UCLA will lean on the talents of Kris Wilkes, a 6’8 195lb G/F that can shoot and rebound the ball. The freshman from Indy scored 20 points and nabbed 12 rebounds in the overtime win against Central Arkansas. To properly match-up against the agile and deft of hand ballhandler, the Jays may want to deploy the talents of one Ronnie Harrell Jr. His 6’7, 200lb frame and ability to nab rebounds would be a catalyst unknown to many, especially since TOBY! Hegner will be out for a few weeks.

If this is Ronnie’s coming out party, then by god let’s do it up right. There hasn’t been a juicer storyline of a relative unknown coming to the breadth of his talent while riding the bench for so long in Kansas City since Whit Merrifield.

The other high scorer in the affair against Arkansas was junior guard Aaron Holiday. He poured in 24 points in 43 minutes of action. His turnover:assist ratio sits idly at 1:1, but he can score in volumes, given he went 5-15 from the field but 4-9 from three. He also shot 12 free throws. He’ll give Khyri Thomas all that he can handle.

The last and final player we’ll talk about is 7’ senior Tommy Welsh. He’ll be the best big man Creighton will scout against so far this year, giving Martin Krampelj a true test of what the BIG EAST will eventually throw at him. Welsh has had a double-double in two of the three affairs the Bruins have been in this year, with 16 points on 8-19 shooting against Central Arkansas. He can score down low better than most, and with the depth being a little thin for the Bruins, his number will be called multiple times to get easy buckets.

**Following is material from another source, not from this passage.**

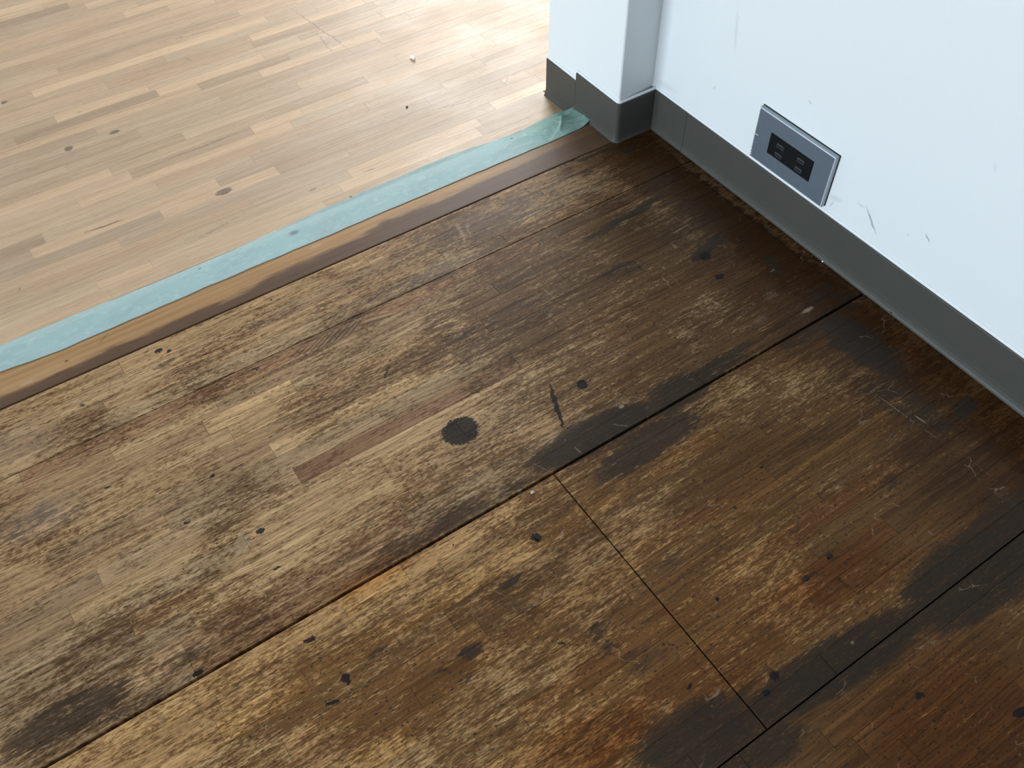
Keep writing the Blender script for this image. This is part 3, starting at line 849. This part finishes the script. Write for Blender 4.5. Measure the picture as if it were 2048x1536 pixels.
def skirting(name, path, mat, zoff=0.0, hs=1.0, jag=0.0006, seed=1, step=0.014):
    """sweep the profile along a plan path; room side is to the left of the walking direction"""
    rg = random.Random(seed)
    pts = []
    for (a, b) in zip(path[:-1], path[1:]):
        a, b = Vector(a), Vector(b)
        k = max(1, int((b - a).length / step))
        pts += [a.lerp(b, i / k) for i in range(k)]
    pts.append(Vector(path[-1]))
    bm = bmesh.new()
    rings = []
    for i, p in enumerate(pts):
        d0 = (p - pts[i - 1]).normalized() if i else None
        d1 = (pts[i + 1] - p).normalized() if i < len(pts) - 1 else None
        n0 = Vector((-d0.y, d0.x)) if d0 else None
        n1 = Vector((-d1.y, d1.x)) if d1 else None
        nn = (n0 + n1).normalized() if n0 and n1 else (n0 or n1)
        c = nn.dot(n0) if n0 else 1.0
        nn = nn / max(c, 0.4)
        j = rg.uniform(-jag, jag)
        rings.append([bm.verts.new((p.x + nn.x * o, p.y + nn.y * o, zoff + (z * hs if z < 0.05 else z * hs + j))) for o, z in SK])
    k = len(SK)
    for a, b in zip(rings[:-1], rings[1:]):
        for i in range(k):
            bm.faces.new((a[i], a[(i + 1) % k], b[(i + 1) % k], b[i]))
    bm.faces.new(rings[0])
    bm.faces.new(rings[-1])
    o = from_bm(name, bm, mat)
    return o


# along the wall the room is on -x: walking towards +y the left side is -x
o = skirting('baseboard_right', [(0.0, -3.0), (0.0, -0.0748)], M_VINYL, seed=3)
tag(o, 'long grey vinyl skirting under the socket plate', kind='structure')
o = skirting('baseboard_right', [(0.0, -0.0742), (0.0, -0.0012)], M_VINYL, seed=4)
tag(o, 'short piece of grey vinyl skirting in the inner corner', kind='structure')
arc = []
R_ = 0.004
for i in range(7):
    a = math.radians(-90 - 90 * i / 6)
    arc.append((PX + R_ + R_ * math.cos(a), PY0 + R_ + R_ * math.sin(a)))
o = skirting('baseboard_pillar', [(-0.0022, PY0 + 0.0002)] + arc + [(PX, 0.0862)], M_VINYL, seed=5, step=0.012)
tag(o, 'grey vinyl skirting bent round the corner of the pillar', kind='structure')
o = skirting('baseboard_pillar', [(PX, 0.0868), (PX, PY1)], M_VINYL, zoff=CL, seed=6, step=0.012)
tag(o, 'lower grey vinyl skirting at the far end of the pillar', kind='structure')

# paint ridge that runs along the top of the skirting
for nm, path, zz in (('trim_2', [(0.0, -3.0), (0.0, 0.0)], H), ('trim_3', [(0.0, PY0)] + arc + [(PX, 0.0865)], H), ('trim_4', [(PX, 0.0868), (PX, PY1)], H + CL)):
    SKs = SK
    SK = [(0.0, 0.0004), (0.0015, 0.0004), (0.0016, 0.0018), (0.0007, 0.0038), (0.0, 0.0040)]
    o = skirting(nm, path, M_WALL, zoff=zz, jag=0.0, step=0.03)
    SK = SKs
    tag(o, {'trim_2': 'white paint ridge above the skirting of the long wall', 'trim_3': 'white paint ridge above the skirting round the pillar corner',
            'trim_4': 'white paint ridge above the lower skirting of the pillar'}[nm], kind='structure')

# ------------------------------------------------------------------ masking tape
def tape():
    rg = random.Random(5)
    x0, x1 = -1.15, -0.0565
    nx, ny = 420, 28
    bm = bmesh.new()
    rows = []
    w1 = [rg.uniform(-1, 1) for _ in range(60)]
    w2 = [rg.uniform(-1, 1) for _ in range(60)]

    def wob(tab, x):
        f = (x - x0) / (x1 - x0) * (len(tab) - 2)
        i = int(f); q = f - i
        q = q * q * (3 - 2 * q)
        return tab[i] * (1 - q) + tab[i + 1] * q
    # edge positions read along the tape
    LOW = [(-1.15, 0.047), (-0.881, 0.0484), (-0.812, 0.0424), (-0.649, 0.0449), (-0.484, 0.0441), (-0.300, 0.0449), (-0.139, 0.0434), (-0.09, 0.0445), (-0.0565, 0.0505)]
    UP = [(-1.15, 0.103), (-0.872, 0.1045), (-0.7985, 0.1038), (-0.6307, 0.1005), (-0.4534, 0.1094), (-0.2586, 0.1125), (-0.1185, 0.0975), (-0.085, 0.0950), (-0.0565, 0.0880)]

    def lin(tab, x):
        for (xa, ya), (xb, yb) in zip(tab[:-1], tab[1:]):
            if x <= xb + 1e-9:
                q = (x - xa) / (xb - xa)
                return ya + (yb - ya) * q
        return tab[-1][1]

    def ground(y):
        for (ya, za), (yb, zb) in zip(prof[2:-2], prof[3:-1]):
            if y <= yb: return za + (zb - za) * max(0.0, (y - ya)) / (yb - ya)
        return CL
    for i in range(nx + 1):
        q = i / nx
        x = x1 - (x1 - x0) * (1 - q) ** 1.9
        lo_, up_ = lin(LOW, x) + wob(w1, x) * 0.0006, lin(UP, x) + wob(w2, x) * 0.0008
        row = []
        for j in range(ny + 1):
            s = j / ny
            y = lo_ + (up_ - lo_) * s
            # the end of the tape is lifted off the step and stuck against the toe of the skirting
            e = max(0.0, (x + 0.15) / (x1 + 0.15))
            z = ground(y) * (1 - min(1, e * 1.6) * 0.8) + 0.0009
            z += 0.010 * max(0.0, (x + 0.085) / (x1 + 0.085)) ** 2 * (0.55 + 0.45 * (1 - s))
            z += 0.00022 * math.sin(x * 47 - s * 6) * math.sin(math.pi * s)
            # two folds meeting in a Y near the end
            if e > 0:
                for fx, fy, ang in ((-0.100, 0.071, 0.85), (-0.079, 0.066, -0.30)):
                    dx, dy = x - fx, y - fy
                    u = dx * math.cos(ang) + dy * math.sin(ang)
                    v = -dx * math.sin(ang) + dy * math.cos(ang)
                    z += 0.0026 * math.exp(-(v / 0.0017) ** 2) * math.exp(-(u / 0.016) ** 4)
            row.append(bm.verts.new((x, y, z)))
        rows.append(row)
    for a, b in zip(rows[:-1], rows[1:]):
        for j in range(ny):
            bm.faces.new((a[j], b[j], b[j + 1], a[j + 1]))
    top = list(bm.faces)
    bmesh.ops.solidify(bm, geom=top, thickness=0.0002)
    o = from_bm('masking_tape', bm, M_TAPE, smooth=True)
    return tag(o, 'pale green masking tape stuck along the border between the two floors', 'tape')


tape()

# ------------------------------------------------------------------ socket outlet on the wall
oy0, oy1, oz0, oz1, oth = -0.3144, -0.1944, 0.0682, 0.1382, 0.0072
out = bpy.data.objects.new('wall_outlet', None)
C.objects.link(out)
out.location = (0.0, (oy0 + oy1) / 2, (oz0 + oz1) / 2)
tag(out, 'metal-plated double socket outlet low on the white wall', 'outlet')
bpy.context.view_layer.update()


def opart(name, bm, mat, parent=None, label=None):
    bmesh.ops.translate(bm, verts=bm.verts, vec=-out.location)
    o = from_bm(name, bm, mat, parent or out)
    if label: o['label'] = label
    return o


bm = bmesh.new()
add_box(bm, -0.0013, 0.0, oy0 - 0.0006, oy1 + 0.0006, oz0, oz1 + 0.0006)  # black rim stands in for the shadow gap round the plate
opart('shadow_gap', bm, M_RUBBER, label='thin black rim for the shadow gap behind the plate')
iy0, iy1, iz0, iz1 = -0.2884, -0.2194, 0.0882, 0.1170
bm = bmesh.new()


def rect(y0, y1, z0, z1, x):
    return [bm.verts.new((x, y, z)) for y, z in ((y0, z0), (y1, z0), (y1, z1), (y0, z1))]


rings = [rect(oy0, oy1, oz0, oz1, -0.0013), rect(oy0, oy1, oz0, oz1, -oth + 0.0014), rect(oy0 + 0.0004, oy1 - 0.0004, oz0 + 0.0004, oz1 - 0.0004, -oth + 0.0005),
         rect(oy0 + 0.0014, oy1 - 0.0014, oz0 + 0.0014, oz1 - 0.0014, -oth), rect(iy0, iy1, iz0, iz1, -oth), rect(iy0, iy1, iz0, iz1, -0.0013)]
for a, b in zip(rings[:-1], rings[1:]):
    for i in range(4):
        bm.faces.new((a[i], a[(i + 1) % 4], b[(i + 1) % 4], b[i]))
bm.faces.ensure_lookup_table()
cp = opart('cover_plate', bm, M_STEEL, label='bluish grey metal cover plate with bare edges and pale sides, both coloured as lit')
cp.data.materials.append(mat_plain('metal_edge_highlight', (0.55, 0.60, 0.65), 0.35, 0.5, 0.15, 0.25, 300))
cp.data.materials.append(mat_plain('plate_side_lit', (0.33, 0.39, 0.43), 0.4, 0.5, 0.2, 0.2, 120))
for f in cp.data.polygons:
    if f.index in (8, 9, 10, 11): f.material_index = 1       # worn arris round the front, paler for a painted highlight
    elif f.index < 8: f.material_index = 2  # sides coloured paler than the front, as if lit from above
# white wall paint spattered on the plate's lower and left edge
rgp = random.Random(4)
bm = bmesh.new()
for i in range(26):
    if i < 17:
        yy, zz = oy1 - 0.002 - rgp.random() ** 1.6 * 0.085, oz0 + rgp.uniform(0.0003, 0.0012)
    else:
        yy, zz = oy1 - rgp.uniform(0.0008, 0.006), oz0 + rgp.uniform(0.001, 0.035)
    r_ = rgp.uniform(0.0003, 0.0008)
    m4 = Matrix.Translation((-oth - 0.00005, yy, zz)) @ Matrix.Diagonal((0.25, rgp.uniform(0.7, 2.2), 0.8, 1))
    bmesh.ops.create_icosphere(bm, subdivisions=1, radius=r_, matrix=m4)
ps_ = opart('paint_spatter', bm, M_WHITE, cp, label='white paint specks on the plate edge')
ps_['kind'] = 'stuff'
bm = bmesh.new()
add_box(bm, -oth + 0.0003, -0.0014, iy0 + 0.0003, iy1 - 0.0003, iz0 + 0.0003, iz1 - 0.0003)
bmesh.ops.bevel(bm, geom=[e for e in bm.edges if all(v.co.x < -oth + 0.001 for v in e.verts)], offset=0.0008, segments=2, affect='EDGES')
sock = opart('socket_block', bm, M_BLACK, label='black block with two pairs of slots')
M_LIP = mat_plain('slot_lip', (0.050, 0.056, 0.064), 0.3, 0.5, noise=0.2)
for (sy, sz, ln) in ((-0.2366, 0.1062, 0.0085), (-0.2366, 0.0940, 0.0085), (-0.2697, 0.1062, 0.0085), (-0.2697, 0.0940, 0.0085)):
    # each slot: a raised collar round a deep black opening
    bm = bmesh.new()
    xf = -oth + 0.0003
    h2, w2_ = 0.0026, ln / 2 + 0.0012
    rr = [rect(sy - w2_, sy + w2_, sz - h2, sz + h2, xf), rect(sy - w2_ + 0.0004, sy + w2_ - 0.0004, sz - h2 + 0.0004, sz + h2 - 0.0004, xf - 0.0006),
          rect(sy - ln / 2, sy + ln / 2, sz - 0.0011, sz + 0.0011, xf - 0.0006), rect(sy - ln / 2, sy + ln / 2, sz - 0.0011, sz + 0.0011, xf - 0.00003)]
    for a, b in zip(rr[:-1], rr[1:]):
        for i in range(4):
            bm.faces.new((a[i], a[(i + 1) % 4], b[(i + 1) % 4], b[i]))
    bm.faces.new(rr[-1])
    so = opart('slot', bm, M_LIP, sock)
    so.data.materials.append(M_RUBBER)
    for f in so.data.polygons:
        if f.index >= 8: f.material_index = 1
for (gy, gz) in ((-0.2425, 0.1055),):
    bm = bmesh.new()
    add_box(bm, -oth - 0.0001, -oth + 0.0003, gy - 0.0012, gy + 0.0012, gz - 0.005, gz + 0.0045)
    opart('slot', bm, M_RUBBER, sock)

# ------------------------------------------------------------------ small things lying on the floors
def crumb(name, p, z, size, mat, label, cat, seed, ang=0.0, group=None):
    rg = random.Random(seed)
    bm = bmesh.new()
    bmesh.ops.create_icosphere(bm, subdivisions=2, radius=1.0)
    for v in bm.verts:
        k = 1 + rg.uniform(-0.22, 0.22)
        v.co = Vector((v.co.x * size[0] * k, v.co.y * size[1] * k, v.co.z * size[2] * k))
    zmin = min(v.co.z for v in bm.verts)
    bmesh.ops.translate(bm, verts=bm.verts, vec=(0, 0, -zmin))
    bmesh.ops.rotate(bm, verts=bm.verts, cent=(0, 0, 0), matrix=Matrix.Rotation(ang, 3, 'Z'))
    o = from_bm(name, bm, mat)
    x, y = px(*p, z)
    o.location = (x, y, z + 0.0001)
    return tag(o, label, cat, group)


# white stub on the cleaned floor
bm = bmesh.new()
bmesh.ops.create_cone(bm, cap_ends=True, segments=14, radius1=0.0022, radius2=0.0022, depth=0.0095)
bmesh.ops.bevel(bm, geom=[e for e in bm.edges if abs(e.verts[0].co.z - e.verts[1].co.z) < 1e-5], offset=0.0004, segments=1, affect='EDGES')
bmesh.ops.rotate(bm, verts=bm.verts, cent=(0, 0, 0), matrix=Matrix.Rotation(math.radians(90), 3, 'X'))
o = from_bm('dowel_stub', bm, M_WHITE)
x, y = px(826, 118, CL)
o.location = (x, y, CL + 0.0023)
o.rotation_euler = (0, 0, math.radians(5))
tag(o, 'tiny white stub lying on the cleaned floor beyond the tape', 'stub')

# screw hole plug in the old floor
bm = bmesh.new()
bmesh.ops.create_cone(bm, cap_ends=True, segments=20, radius1=0.0056, radius2=0.0050, depth=0.0012)
bmesh.ops.inset_individual(bm, faces=[f for f in bm.faces if len(f.verts) > 6 and f.normal.z > 0.5], thickness=0.0012, depth=-0.0006)
o = from_bm('floor_plug', bm, M_RUBBER)
x, y = px(1164, 769)
o.location = (x, y, 0.0007)
tag(o, 'round black plug set in the old floor above the large black stain', 'plug')

crumb('dirt_crumb', (1075, 1074), 0.0, (0.0028, 0.0042, 0.0012), M_SPECK, 'black crumb on the old floor just below the open joint', 'crumb', 2, 0.4)
crumb('dirt_crumb', (1612, 1158), 0.0, (0.0032, 0.0026, 0.0012), M_SPECK, 'rounded black crumb on the orange-brown patch near the dark band', 'crumb', 3)
crumb('dirt_crumb', (1659, 1112), 0.0, (0.0024, 0.0030, 0.0010), M_SPECK, 'long black crumb on the orange-brown patch, the one nearer the wall', 'crumb', 4, 0.3)
crumb('plaster_crumb', (1065, 986), 0.0, (0.0021, 0.0017, 0.0011), M_CHIP, 'pale grey crumb beside the crossing of the two open joints', 'crumb', 6)
crumb('plaster_crumb', (1645, 524), 0.0, (0.0012, 0.0012, 0.0010), M_WHITE, 'single white crumb at the toe of the wall skirting', 'crumb', 7)
crumb('dirt_crumb', (814, 215), CL, (0.0016, 0.0013, 0.0010), M_SPECK, 'dark crumb on the cleaned floor below the white stub', 'crumb', 8)
crumb('dirt_crumb', (1783, 627), 0.0, (0.0020, 0.0030, 0.0016), M_SPECK, 'dark crumb tucked under the toe of the wall skirting', 'crumb', 9)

Overall, this game is a coin-flip. If Creighton can maintain poise throughout the contest and rely on Krampelj and Suarez to stay out of foul trouble, they’ll have a pretty good shot to win this one. If anyone can run with any damn body you know it’s the Bluejays. They’ve practically patented that style. Whether UCLA has the cajones to try to keep up instead of taking measured shots is the real mystery here.

Whatever happens, I hope the world doesn’t completely burn down, at least not right now.